Traffic builds on the Beltway on Dec. 1, 2022, near McLean. (Jahi Chikwendiu/The Washington Post)

The economy is roaring, and immigration is a key reason,” read a Feb. 28 front-page headline. And these two clauses offer a clue to President Biden’s low approval ratings.

Does “roaring” bring serenity? The “extraordinary recent growth” of the labor market is jacking up gross domestic product, which is “projected to grow by $7 trillion more over the next decade.” Why isn’t everybody cheering the administration?

Yet, as I recall Sen. Cory Booker (N.J.) stating in the Democratic presidential primary debates a few years ago, “GDP doesn’t speak to my constituents.” Mr. Booker was pushing back against President Donald Trump’s obsession with growth.

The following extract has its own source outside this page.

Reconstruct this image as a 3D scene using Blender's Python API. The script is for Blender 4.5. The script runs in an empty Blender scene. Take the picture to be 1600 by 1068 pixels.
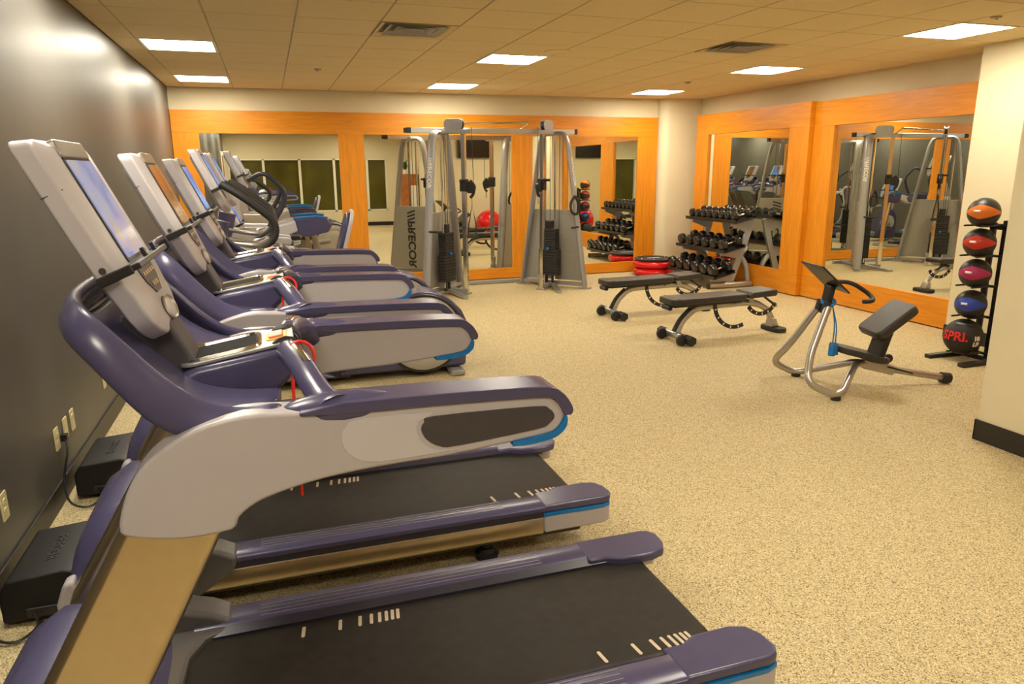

Most people couldn’t care less about GDP. For people in the MAGA crowd, especially, the things they thought were great are going the way of the dodo. They’re being lost to all that “growth.”

It’s not just the MAGA crowd worried about where we’re losing. I’m an independent, and I am appalled by all the surges in noise, traffic, housing developments, red lights and congestion in general. I love the mix of people from all countries, but the “extraordinary recent growth” scares me. Not the individuals, mind you; it’s the sheer number thereof.

The United States can hardly handle “$7 trillion more” than the current, bloated economy that is threatening our countryside, our way of life and even the climate we so fundamentally depend on. What we need is a conservation ethic, some ecological economics and a political cure for the obsession with GDP growth.